If your first language is English and you learn French, you soon come across the verb ‘rester’. Many beginners fall into the trap of thinking it means ‘to rest’. It doesn’t. ‘Rester’ means ‘to stay’.
Likewise, if you’re English and learning Italian, you encounter the adjective ‘caldo’. If I told you it had something to do with temperature, you’d guess ‘cold’, but it actually means ‘warm’.
Can anyone provide any other examples of these ‘traps’ or ‘false friends’… words which novices tend to guess mean one thing but which actually mean something different?
One fairly well known one:
“Embarazada” means “pregnant” in Spanish, but could be mistaken for “embarrassed.” Which could probably lead to some embarrassing situations (but hopefully no impregnating situations.)
In Spanish, you definitely want to avoid food with preservativos in it . . .
. . . since preservativos means “condoms.”
Also, embarazada does not mean “embarassed,” but rather “pregnant,” and intoxicado is more likely to mean “poisoned” than “drunk.”
The technical term is “false cognates” – though some of them are actually “true cognates” where each language has taken a particular version of the meaning – like English embarrassed and Spanish embarazada.
My personal favorites are the french verbs commander (“to order”, as in food) and demander (which is “to ask” as in a question), they are easy to confuse and leave the French looking rather befuddled at you when you “commander” a question and “demander” a pizza.

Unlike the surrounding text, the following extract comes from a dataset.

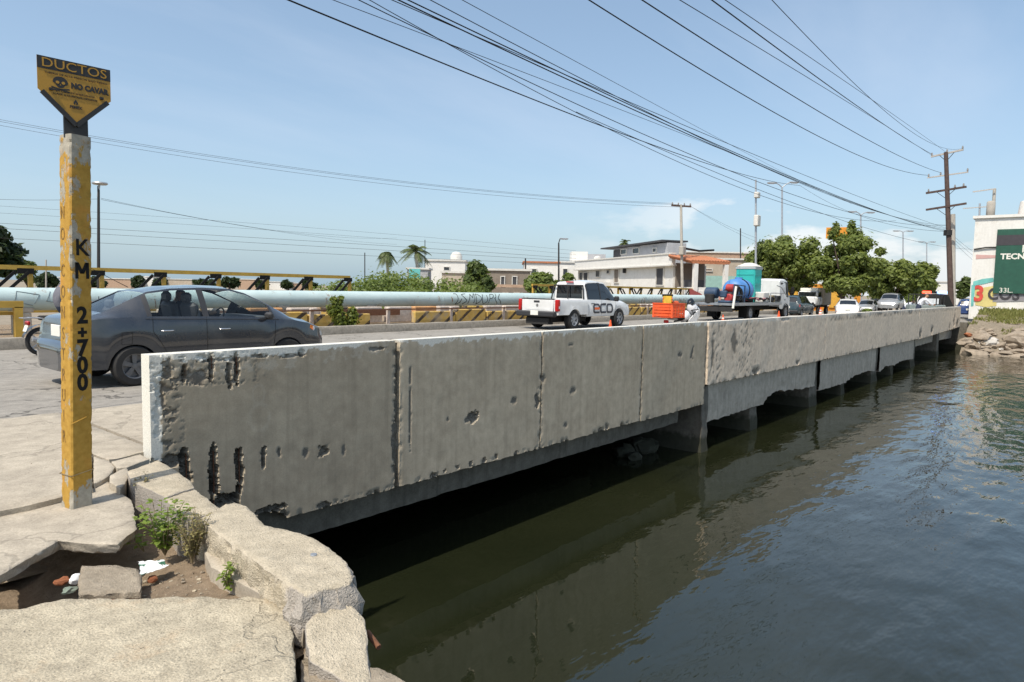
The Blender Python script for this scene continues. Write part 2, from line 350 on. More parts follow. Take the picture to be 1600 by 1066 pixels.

I’ll also throw out that the French poisson is not related to the English poison, nor is the German Gift something you’d want to give, unless you really don’t like someone.
Preservative/preservativo would be a good example of a true cognate that’s a very false friend, since in English what it’s preserving you from is becoming intoxicado, while in Spanish it’s embarazada.
I understand there’s a potential for mentioning English cushions and having a French speaker think you’re talking about pigs (cochons).
“Would you like a pig on your chair?”
The French “désolé” as in “Je suis désolé.” It’s confused and translated to mean “desolated,” whereas it’s the much milder “very sad.” Mark Twain made this error.
In Japan I soon learned that “hi” means “yes”, as in “can I help you”.
And “ah so” pretty much means just what it sounds like.
And if you hear a word that sounds like english, it most likely is. Young people in Japan when I was there (late 60’s) loved to try out their “rocky roll” english on us.
Peace,
mangeorge
Not quite - s’ennuyer means to be bored (it’s a reflexive verb). According to this dictionary , ennuyer means to bore and can also mean to annoy. ennuye (acute accent on the last e) means worried, bothered, annoyed, put out.
A lot of these false cognates aren’t so false if you just develop a sense of which words in English are of Germanic origin and which came in thru one of the Romance languages. For something a bit more confusing, look at the Danish word skjorte, which means shirt. (Same word in Norwegian, skjorta in Swedish.) Both the English word “shirt” and “skirt” came from the same Old English or Old Norse word skyrte/a, but divereged somewhere along the line, with skirt taking on the meaning of a lady’s garment. Someone more knowledgeable might chime in, but I’m guessing that “skirt” came from Old Norse, and shirt came from Old English, with the k -> h shift taking place before the Old Norse word came into the English language.